Of course, the terminators’ mission hinges on the theory that the future is potentially mutable, or else they’d know that trying to kill or prevent John is futile.
In the first film, it’s stated that the Terminator was a last-ditch effort by a losing Skynet. In T2, it seems that there’s at least one other plan and killer as well. Here, we have yet another, still more advanced model, and we learn that John is actually killed (implying that these two were sent back some time after the first two batches left). I also have trouble buying that John would be killed by one of the only forms he knows to belong to a terminator.[/spoiler]
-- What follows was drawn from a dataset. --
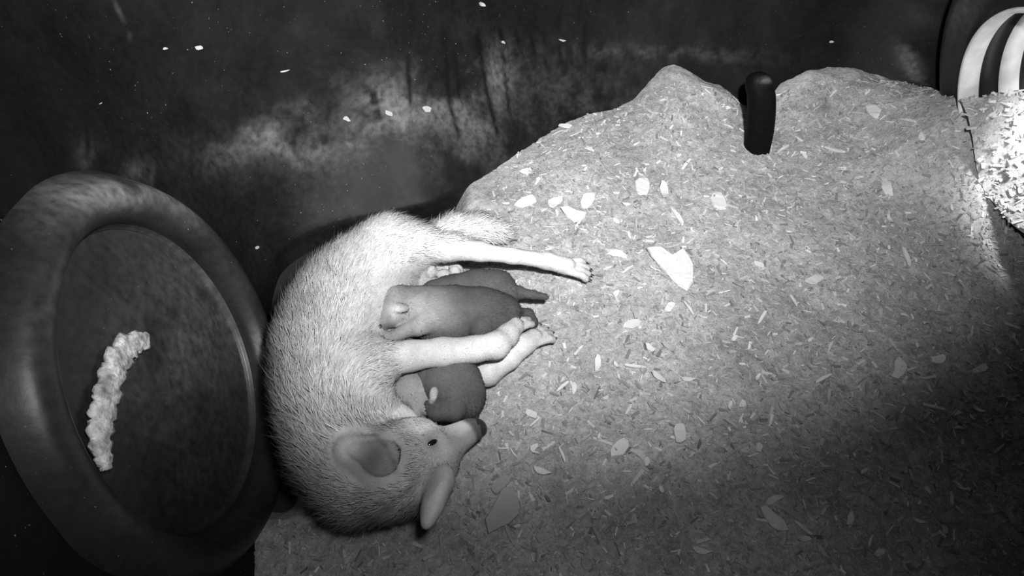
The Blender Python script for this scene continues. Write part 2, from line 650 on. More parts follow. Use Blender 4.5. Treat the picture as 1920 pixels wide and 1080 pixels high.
so = signed_out(V[:, 0], V[:, 1])
fl_ = PL[::4, 2]
keep = so[Fq].min(1) < np.where(V[Fq[:, 0], 0] > 1.0, 0.10, 0.14)
# behind the wolf the bedding sinks to the black floor to deepen the shadow
V[:, 2] -= 0.13 * sst(-0.115, -0.03, so) * sst(0.38, 0.50, V[:, 1]) * (1 - sst(-0.24, -0.12, V[:, 0]))
keep &= ~((V[Fq[:, 0], 0] < -0.1) & (so[Fq].min(1) > 0.03))
used = np.unique(Fq)
mp = np.full(len(V), -1)
mp[used] = np.arange(len(used))
bed = link('wood_chip_bedding', mesh_np('wood_chip_bedding', V[used], mp[Fq]), M_BED)
tag(bed, 'thick layer of shredded wood bedding covering the den floor', 'bedding', kind='stuff')

# bedding inside the pipe mouth
def pipe_heap():
    n, u, v = frame(RN)
    VV = []
    rows = np.linspace(0.02, -0.68, 120)
    cols = np.linspace(-0.97, 0.97, 90)
    R = 0.286
    for a in rows:
        lvl = max(-0.13 + 0.24 * min(a, 0), -0.25)
        half = math.sqrt(R * R - lvl * lvl)
        for q in cols:
            xx = q * half
            lim = -math.sqrt(max(R * R - xx * xx, 0)) + 0.004
            hh = lvl + 0.03 * (fbm(np.array([a * 30.0]), np.array([q * 9.0]))[0] - 0.45) + 0.05 * q * q
            hh += (lim + .012 + 0.10 * sst(-.08, -.27, xx) - hh) * sst(-.20, .02, a) * sst(-.27, -.05, xx)
            p = n * a + u * xx + v * max(hh, lim)
            VV.append(p)
    VV = np.array(VV)
    I = np.arange(len(VV)).reshape(len(rows), len(cols))
    Fq = np.stack([I[:-1, :-1], I[:-1, 1:], I[1:, 1:], I[1:, :-1]], -1).reshape(-1, 4)
    me = mesh_np('pipe_bedding', VV, Fq)
    o = link('pipe_bedding', me, M_BED)
    o.location = RC
    tag(o, 'wood bedding heaped along the bottom of the entrance pipe', 'bedding', kind='stuff')
    return VV


heapV = pipe_heap()


# fine shreds: one object of countless fibres lying on the bedding
def fibres(name, pts, nrm, L, Wd, tone, label):
    n = len(pts)
    ang = RNG.random(n) * 2 * np.pi
    z = nrm
    a = np.cross(z, np.array([0.3, 0.2, 0.9]))
    a /= np.linalg.norm(a, axis=1)[:, None] + 1e-9
    b = np.cross(z, a)
    d = a * np.cos(ang)[:, None] + b * np.sin(ang)[:, None]
    d = d + z * (RNG.normal(size=n) * 0.22)[:, None]
    d /= np.linalg.norm(d, axis=1)[:, None]
    s = np.cross(z, d)
    s /= np.linalg.norm(s, axis=1)[:, None]
    roll = RNG.normal(size=n) * 0.5
    w = np.cross(d, s)
    s2 = s * np.cos(roll)[:, None] + w * np.sin(roll)[:, None]
    w2 = np.cross(d, s2)
    T = Wd * 0.35
    c = []
    for (i, j, k) in ((-1, -1, -1), (1, -0.6, -1), (1, 0.7, -1), (-1, 1, -1), (-1, -1, 1), (1, -0.6, 1), (1, 0.7, 1), (-1, 1, 1)):
        c.append(pts + d * (i * L / 2)[:, None] + s2 * (j * Wd / 2)[:, None] + w2 * (k * T / 2)[:, None])
    V = np.stack(c, 1).reshape(-1, 3)
    base = (np.arange(n) * 8)[:, None, None]
    Fb = np.array([(0, 3, 2, 1), (4, 5, 6, 7), (0, 1, 5, 4), (1, 2, 6, 5), (2, 3, 7, 6), (3, 0, 4, 7)])
    me = mesh_np(name, V, (base + Fb[None]).reshape(-1, 4), smooth=False)
    set_attr(me, 'tone', np.repeat(tone, 8))
    o = link(name, me, M_FIB)
    tag(o, label, 'wood shavings', kind='stuff')
    return o


def bed_normals(x, y, e=0.01):
    gx = (bed_h(x + e, y) - bed_h(x - e, y)) / (2 * e)
    gy = (bed_h(x, y + e) - bed_h(x, y - e)) / (2 * e)
    n = np.c_[-gx, -gy, np.ones_like(gx)]
    return n / np.linalg.norm(n, axis=1)[:, None]


NF = 26000
fx = RNG.uniform(-0.6, 1.5, NF * 2)
fy = RNG.uniform(0.1, 2.0, NF * 2)
ok = signed_out(fx, fy) < np.where((fx < -0.06) & (fy > 0.40), -0.11, 0.0)
fx, fy = fx[ok][:NF], fy[ok][:NF]
L = np.exp(RNG.normal(math.log(0.009), 0.5, len(fx)))
Wd = np.clip(L * RNG.uniform(0.12, 0.5, len(fx)), 0.0012, 0.008)
tone = np.clip(np.exp(RNG.normal(-0.2, 0.32, len(fx))), 0.4, 1.6)
fibres('wood_shavings', np.c_[fx, fy, bed_h(fx, fy) + 0.002], bed_normals(fx, fy), L, Wd, tone, 'countless fine wood shavings strewn over the bedding')
sel = RNG.integers(0, len(heapV), 2600)
hv = heapV[sel] + RC + np.array([0, 0, 0.003]) + RNG.normal(size=(2600, 3)) * 0.003
ok = RNG.random(2600) < 1
L = np.exp(RNG.normal(math.log(0.014), 0.4, 2600))
fibres('pipe_shavings', hv, np.tile(frame(RN)[2], (2600, 1)), L, L * RNG.uniform(0.2, 0.5, 2600), np.clip(np.exp(RNG.normal(0.1, 0.3, 2600)), 0.5, 1.6), 'fine wood shavings heaped inside the entrance pipe')


# ------------------------------------------------------------------ signed-distance modelling of the animals
class SDF:
    def __init__(self, lo, hi, h):
        self.lo = np.array(lo, float)
        self.h = h
        self.n = np.ceil((np.array(hi) - self.lo) / h).astype(int) + 1
        self.g = np.full(self.n, 1.0)
        self.segs = []          # (a, b, ra, rb, tone-info) for the fur flow

    def _box(self, lo, hi):
        i0 = np.clip(np.floor((lo - self.lo) / self.h).astype(int), 0, self.n - 1)
        i1 = np.clip(np.ceil((hi - self.lo) / self.h).astype(int) + 1, 1, self.n)
        if (i1 <= i0).any():
            return None, None
        ax = [self.lo[k] + self.h * np.arange(i0[k], i1[k]) for k in range(3)]
        P = np.stack(np.meshgrid(*ax, indexing='ij'), -1)
        return tuple(slice(a, b) for a, b in zip(i0, i1)), P

    def _merge(self, s, d, k, sub=False):
        g = self.g[s]
        if sub:
            d = -d
            if k > 0:
                hh = np.clip(0.5 - 0.5 * (d - g) / k, 0, 1)
                self.g[s] = g * hh + d * (1 - hh) + k * hh * (1 - hh)
            else:
                self.g[s] = np.maximum(g, d)
            return
        hh = np.clip(0.5 + 0.5 * (g - d) / k, 0, 1)
        self.g[s] = g * (1 - hh) + d * hh - k * hh * (1 - hh)

    def cone(self, a, b, ra, rb, k=0.03, flow=True):
        a = np.asarray(a, float)
        b = np.asarray(b, float)
        m = max(ra, rb) + k + 3 * self.h
        s, P = self._box(np.minimum(a, b) - m, np.maximum(a, b) + m)
        if s is None:
            return
        ab = b - a
        t = np.clip(((P - a) @ ab) / max(ab @ ab, 1e-9), 0, 1)
        d = np.linalg.norm(P - a - t[..., None] * ab, axis=-1) - (ra + (rb - ra) * t)
        self._merge(s, d, k)
        if flow:
            self.segs.append((a, b, ra, rb))

    def chain(self, pts, k=0.03, flow=True, rev=False):
        """pts: (px, py, z, radius in px)"""
        Q = [WR(*p) for p in pts]
        for (a, ra), (b, rb) in zip(Q[:-1], Q[1:]):
            self.cone(a, b, ra, rb, k, flow=False)
            if flow:
                self.segs.append((b, a, rb, ra) if rev else (a, b, ra, rb))
        return Q

    def ell(self, c, axes, rad, k=0.03, sub=False):
        c = np.asarray(c, float)
        A = np.asarray(axes, float)
        r = np.asarray(rad, float)
        m = r.max() + k + 3 * self.h
        s, P = self._box(c - m, c + m)
        if s is None:
            return
        q = (P - c) @ A.T / r
        l = np.linalg.norm(q, axis=-1)
        g = np.linalg.norm(q / r, axis=-1) + 1e-9
        d = l * (l - 1) / g
        self._merge(s, d, k, sub)

    def mesh(self, smooth=3):
        g = self.g
        n = self.n
        neg = g < 0
        c = np.zeros(np.array(n) - 1, int)
        offs = [(i, j, k) for i in (0, 1) for j in (0, 1) for k in (0, 1)]
        sl = lambda o: tuple(slice(o[a], n[a] - 1 + o[a]) for a in range(3))
        for o in offs:
            c += neg[sl(o)]
        act = (c > 0) & (c < 8)
        idx = np.argwhere(act)
        vid = np.full(act.shape, -1)
        vid[act] = np.arange(len(idx))
        acc = np.zeros((len(idx), 3))
        cnt = np.zeros(len(idx))
        for ax in range(3):
            for o in offs:
                if o[ax]:
                    continue
                o2 = list(o)
                o2[ax] = 1
                i1 = idx + np.array(o)
                i2 = idx + np.array(o2)
                a = g[i1[:, 0], i1[:, 1], i1[:, 2]]
                b = g[i2[:, 0], i2[:, 1], i2[:, 2]]
                cr = (a < 0) != (b < 0)
                t = np.where(cr, a / np.where(cr, a - b, 1), 0)
                p = i1.astype(float)
                p[:, ax] += t
                acc[cr] += p[cr]
                cnt[cr] += 1
        V = self.lo + self.h * acc / cnt[:, None]
        quads = []
        for ax in range(3):
            a1, a2 = [(1, 2), (2, 0), (0, 1)][ax]
            s1 = [slice(1, n[k] - 1) for k in range(3)]
            s2 = [slice(1, n[k] - 1) for k in range(3)]
            s1[ax] = slice(0, n[ax] - 1)
            s2[ax] = slice(1, n[ax])
            A = neg[tuple(s1)]
            B = neg[tuple(s2)]
            for flip, msk in ((False, A & ~B), (True, ~A & B)):
                e = np.argwhere(msk)
                if not len(e):
                    continue
                base = e.copy()
                for k in range(3):
                    if k != ax:
                        base[:, k] += 1
                q = []
                for (u_, v_) in ((-1, -1), (0, -1), (0, 0), (-1, 0)):
                    x = base.copy()
                    x[:, a1] += u_
                    x[:, a2] += v_
                    q.append(vid[x[:, 0], x[:, 1], x[:, 2]])
                q = np.stack(q, 1)
                quads.append(q[:, ::-1] if flip else q)
        Q = np.vstack(quads)
        Q = Q[(Q >= 0).all(1)]
        E_ = np.vstack([Q[:, [0, 1]], Q[:, [1, 2]], Q[:, [2, 3]], Q[:, [3, 0]]])
        for _ in range(smooth):
            s = np.zeros_like(V)
            w = np.zeros(len(V))
            for a, b in ((0, 1), (1, 0)):
                np.add.at(s, E_[:, a], V[E_[:, b]])
                np.add.at(w, E_[:, a], 1)
            V = 0.5 * V + 0.5 * s / np.maximum(w, 1)[:, None]
        return V, Q

    def flow(self, V, fall=0.018):
        D = np.zeros_like(V)
        for a, b, ra, rb in self.segs:
            ab = b - a
            l = np.linalg.norm(ab)
            if l < 1e-6:
                continue
            t = np.clip((V - a) @ ab / (l * l), 0, 1)
            d = np.abs(np.linalg.norm(V - a - t[:, None] * ab, axis=1) - (ra + (rb - ra) * t))
            D += np.exp(-d / fall)[:, None] * ab / l
        return D / (np.linalg.norm(D, axis=1)[:, None] + 1e-9)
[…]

I also thought the humor was kind of forced.
Okay, spoil something for me: How is John killed in the future? Because if that happens before they send the terminator and Kyle back, that’s really dumb.
It is revealed that…
he is assassinated by Arnie himself. The same model that is sent to protect him in T3.
Actually, it is the same specific unit, not just model.
H’uh? Why-that doesn’t even make sense?
[spoiler]
Yes, the T3 Arnie is the exact same unit that kills John in the future. According to the movie, the robots sent that model of Terminator in to kill Conner because of his “emotional attachment” to it. After it killed him, the other rebels succeeded in capturing it and reprogrammed it to protect Conner after being sent back in time.
What I don’t get is why future-Conner would be stupid enough to let a person who he KNOWS is a Terminator close to him. But I’m willing to suspend my belief because it got Arnold in the movie. [/spoiler]
Hmmm…so, Supernova, does that mean that the terminators in the future are able to make T-800s that DON’T look like Arnold? I remember in the first one, the terminator that attacked the hideout in Reyse’s dream looked nothing like Arnold, and it seems really stupid for them to make them all look the same if they’re supposed to be “infiltration” units, but T-2 kinda gave me the impression they all looked the same. Do we see any humanoid ones that don’t look like Arnie?
Of course, you could argue that John Connor didn’t know he was going to be assassinated- until the past John got that information. Remember, the unit refused to answer John’s question, but apparently no one had told it not to reply to his (future) wife’s query. Presumably history changed at that point.
Anyway, in response to the whole time paradox thing, it seems to me that this is a modern take on a very ancient theme. At least as far back as the ancient Greek myths, if not further, we have stories of people trying to escape prophecies only to fail; often their very actions leading to their doom. This was supposed to show that try as we might, you can’t escape the will of the gods. It’s the old question of do we make our fate, or does our fate make us? I think that overall the three movies argue that it’s both.
I do have a question about the timing of when the terminator units show up in the past. In the first movie I presume that Skynet sent the first terminator back to the earliest time it had any record of the whereabouts of the Sarah Connor, mother of the John Connor. And even then the terminator only knew that she was living somewhere in L.A. at that date. (Presumably most data was lost in the nuclear annihilation; the sole trace Skynet had on her might have been something like a fifty-year old parking ticket.) But I don’t know why the T-1000 turned up on the date it did in the second movie; why then? The third movie said That it had something to do with John meeting his future wife on that date, but I don’t really understand what that has to do with it. Perhaps Skynet literally can’t send terminators back in time to any time or place where the logical paradoxes would prevent them from being sent back; they just can’t “materialize” there, or something.
Overall, I consider the third movie to be a faithful way of continuing the franchise. I found the bittersweet ending particularly poignant.